===== Given information =====

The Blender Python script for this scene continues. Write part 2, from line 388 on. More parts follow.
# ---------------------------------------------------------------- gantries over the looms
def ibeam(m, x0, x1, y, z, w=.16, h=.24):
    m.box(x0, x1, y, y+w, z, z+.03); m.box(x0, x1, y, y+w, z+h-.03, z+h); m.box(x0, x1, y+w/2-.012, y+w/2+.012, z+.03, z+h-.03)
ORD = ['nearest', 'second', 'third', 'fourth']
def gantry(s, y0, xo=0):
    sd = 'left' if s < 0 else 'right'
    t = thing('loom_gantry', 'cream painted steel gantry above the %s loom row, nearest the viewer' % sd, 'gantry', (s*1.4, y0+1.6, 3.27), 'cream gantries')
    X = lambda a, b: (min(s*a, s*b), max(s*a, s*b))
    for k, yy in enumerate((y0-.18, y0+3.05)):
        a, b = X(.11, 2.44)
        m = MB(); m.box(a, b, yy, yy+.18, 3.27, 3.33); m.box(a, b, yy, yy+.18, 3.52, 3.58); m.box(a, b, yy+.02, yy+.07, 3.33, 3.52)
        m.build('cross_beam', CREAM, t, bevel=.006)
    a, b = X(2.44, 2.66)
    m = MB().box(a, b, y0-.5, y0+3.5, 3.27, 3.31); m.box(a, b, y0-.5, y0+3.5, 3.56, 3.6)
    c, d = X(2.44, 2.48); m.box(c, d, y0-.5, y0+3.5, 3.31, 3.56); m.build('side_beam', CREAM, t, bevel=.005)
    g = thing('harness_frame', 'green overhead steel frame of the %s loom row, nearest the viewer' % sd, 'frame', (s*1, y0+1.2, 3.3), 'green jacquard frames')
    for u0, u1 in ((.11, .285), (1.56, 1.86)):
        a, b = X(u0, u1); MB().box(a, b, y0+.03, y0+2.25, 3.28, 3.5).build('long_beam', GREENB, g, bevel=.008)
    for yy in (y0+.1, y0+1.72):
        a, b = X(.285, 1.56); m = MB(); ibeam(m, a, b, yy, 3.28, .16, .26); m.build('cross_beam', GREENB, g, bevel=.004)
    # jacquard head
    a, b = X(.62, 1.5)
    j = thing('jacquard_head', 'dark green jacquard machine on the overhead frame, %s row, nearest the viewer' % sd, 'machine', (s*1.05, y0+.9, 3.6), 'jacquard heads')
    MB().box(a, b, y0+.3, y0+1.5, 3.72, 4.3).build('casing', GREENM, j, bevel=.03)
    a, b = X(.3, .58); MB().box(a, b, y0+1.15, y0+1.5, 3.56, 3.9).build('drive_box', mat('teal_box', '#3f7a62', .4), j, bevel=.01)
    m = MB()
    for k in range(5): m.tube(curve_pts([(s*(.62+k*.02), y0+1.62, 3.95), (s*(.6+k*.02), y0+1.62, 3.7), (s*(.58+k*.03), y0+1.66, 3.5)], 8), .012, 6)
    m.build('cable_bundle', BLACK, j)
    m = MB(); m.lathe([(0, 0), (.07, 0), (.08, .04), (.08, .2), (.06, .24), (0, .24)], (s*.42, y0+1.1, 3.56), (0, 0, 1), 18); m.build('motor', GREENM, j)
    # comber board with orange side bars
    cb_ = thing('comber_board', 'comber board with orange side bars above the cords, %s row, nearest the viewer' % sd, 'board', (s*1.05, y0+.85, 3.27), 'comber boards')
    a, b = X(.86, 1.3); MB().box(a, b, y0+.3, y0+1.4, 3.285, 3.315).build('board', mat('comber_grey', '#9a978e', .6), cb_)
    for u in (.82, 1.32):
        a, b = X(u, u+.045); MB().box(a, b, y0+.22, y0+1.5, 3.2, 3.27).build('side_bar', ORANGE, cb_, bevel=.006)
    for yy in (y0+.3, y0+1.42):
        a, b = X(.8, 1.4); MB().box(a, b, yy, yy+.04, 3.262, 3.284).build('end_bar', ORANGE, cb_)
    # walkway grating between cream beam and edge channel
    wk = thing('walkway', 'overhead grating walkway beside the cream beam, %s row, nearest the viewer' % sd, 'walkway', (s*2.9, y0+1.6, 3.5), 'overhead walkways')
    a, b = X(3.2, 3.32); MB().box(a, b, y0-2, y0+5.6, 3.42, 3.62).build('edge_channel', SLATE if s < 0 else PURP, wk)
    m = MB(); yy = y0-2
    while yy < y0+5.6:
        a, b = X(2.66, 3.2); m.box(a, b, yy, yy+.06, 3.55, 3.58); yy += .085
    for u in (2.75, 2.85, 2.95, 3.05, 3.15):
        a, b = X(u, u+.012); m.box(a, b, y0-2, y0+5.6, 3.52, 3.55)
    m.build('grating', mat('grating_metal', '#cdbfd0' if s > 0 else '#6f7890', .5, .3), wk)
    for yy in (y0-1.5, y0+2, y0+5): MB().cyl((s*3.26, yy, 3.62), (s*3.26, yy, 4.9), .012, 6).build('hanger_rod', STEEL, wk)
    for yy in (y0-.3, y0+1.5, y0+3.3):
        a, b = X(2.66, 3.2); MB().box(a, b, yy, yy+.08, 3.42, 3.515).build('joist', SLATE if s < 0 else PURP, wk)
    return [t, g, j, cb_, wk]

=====

> Exercise: Copy out the full material exactly as it appears.

> Task output:
The Blender Python script for this scene continues. Write part 2, from line 388 on. More parts follow.
# ---------------------------------------------------------------- gantries over the looms
def ibeam(m, x0, x1, y, z, w=.16, h=.24):
    m.box(x0, x1, y, y+w, z, z+.03); m.box(x0, x1, y, y+w, z+h-.03, z+h); m.box(x0, x1, y+w/2-.012, y+w/2+.012, z+.03, z+h-.03)
ORD = ['nearest', 'second', 'third', 'fourth']
def gantry(s, y0, xo=0):
    sd = 'left' if s < 0 else 'right'
    t = thing('loom_gantry', 'cream painted steel gantry above the %s loom row, nearest the viewer' % sd, 'gantry', (s*1.4, y0+1.6, 3.27), 'cream gantries')
    X = lambda a, b: (min(s*a, s*b), max(s*a, s*b))
    for k, yy in enumerate((y0-.18, y0+3.05)):
        a, b = X(.11, 2.44)
        m = MB(); m.box(a, b, yy, yy+.18, 3.27, 3.33); m.box(a, b, yy, yy+.18, 3.52, 3.58); m.box(a, b, yy+.02, yy+.07, 3.33, 3.52)
        m.build('cross_beam', CREAM, t, bevel=.006)
    a, b = X(2.44, 2.66)
    m = MB().box(a, b, y0-.5, y0+3.5, 3.27, 3.31); m.box(a, b, y0-.5, y0+3.5, 3.56, 3.6)
    c, d = X(2.44, 2.48); m.box(c, d, y0-.5, y0+3.5, 3.31, 3.56); m.build('side_beam', CREAM, t, bevel=.005)
    g = thing('harness_frame', 'green overhead steel frame of the %s loom row, nearest the viewer' % sd, 'frame', (s*1, y0+1.2, 3.3), 'green jacquard frames')
    for u0, u1 in ((.11, .285), (1.56, 1.86)):
        a, b = X(u0, u1); MB().box(a, b, y0+.03, y0+2.25, 3.28, 3.5).build('long_beam', GREENB, g, bevel=.008)
    for yy in (y0+.1, y0+1.72):
        a, b = X(.285, 1.56); m = MB(); ibeam(m, a, b, yy, 3.28, .16, .26); m.build('cross_beam', GREENB, g, bevel=.004)
    # jacquard head
    a, b = X(.62, 1.5)
    j = thing('jacquard_head', 'dark green jacquard machine on the overhead frame, %s row, nearest the viewer' % sd, 'machine', (s*1.05, y0+.9, 3.6), 'jacquard heads')
    MB().box(a, b, y0+.3, y0+1.5, 3.72, 4.3).build('casing', GREENM, j, bevel=.03)
    a, b = X(.3, .58); MB().box(a, b, y0+1.15, y0+1.5, 3.56, 3.9).build('drive_box', mat('teal_box', '#3f7a62', .4), j, bevel=.01)
    m = MB()
    for k in range(5): m.tube(curve_pts([(s*(.62+k*.02), y0+1.62, 3.95), (s*(.6+k*.02), y0+1.62, 3.7), (s*(.58+k*.03), y0+1.66, 3.5)], 8), .012, 6)
    m.build('cable_bundle', BLACK, j)
    m = MB(); m.lathe([(0, 0), (.07, 0), (.08, .04), (.08, .2), (.06, .24), (0, .24)], (s*.42, y0+1.1, 3.56), (0, 0, 1), 18); m.build('motor', GREENM, j)
    # comber board with orange side bars
    cb_ = thing('comber_board', 'comber board with orange side bars above the cords, %s row, nearest the viewer' % sd, 'board', (s*1.05, y0+.85, 3.27), 'comber boards')
    a, b = X(.86, 1.3); MB().box(a, b, y0+.3, y0+1.4, 3.285, 3.315).build('board', mat('comber_grey', '#9a978e', .6), cb_)
    for u in (.82, 1.32):
        a, b = X(u, u+.045); MB().box(a, b, y0+.22, y0+1.5, 3.2, 3.27).build('side_bar', ORANGE, cb_, bevel=.006)
    for yy in (y0+.3, y0+1.42):
        a, b = X(.8, 1.4); MB().box(a, b, yy, yy+.04, 3.262, 3.284).build('end_bar', ORANGE, cb_)
    # walkway grating between cream beam and edge channel
    wk = thing('walkway', 'overhead grating walkway beside the cream beam, %s row, nearest the viewer' % sd, 'walkway', (s*2.9, y0+1.6, 3.5), 'overhead walkways')
    a, b = X(3.2, 3.32); MB().box(a, b, y0-2, y0+5.6, 3.42, 3.62).build('edge_channel', SLATE if s < 0 else PURP, wk)
    m = MB(); yy = y0-2
    while yy < y0+5.6:
        a, b = X(2.66, 3.2); m.box(a, b, yy, yy+.06, 3.55, 3.58); yy += .085
    for u in (2.75, 2.85, 2.95, 3.05, 3.15):
        a, b = X(u, u+.012); m.box(a, b, y0-2, y0+5.6, 3.52, 3.55)
    m.build('grating', mat('grating_metal', '#cdbfd0' if s > 0 else '#6f7890', .5, .3), wk)
    for yy in (y0-1.5, y0+2, y0+5): MB().cyl((s*3.26, yy, 3.62), (s*3.26, yy, 4.9), .012, 6).build('hanger_rod', STEEL, wk)
    for yy in (y0-.3, y0+1.5, y0+3.3):
        a, b = X(2.66, 3.2); MB().box(a, b, yy, yy+.08, 3.42, 3.515).build('joist', SLATE if s < 0 else PURP, wk)
    return [t, g, j, cb_, wk]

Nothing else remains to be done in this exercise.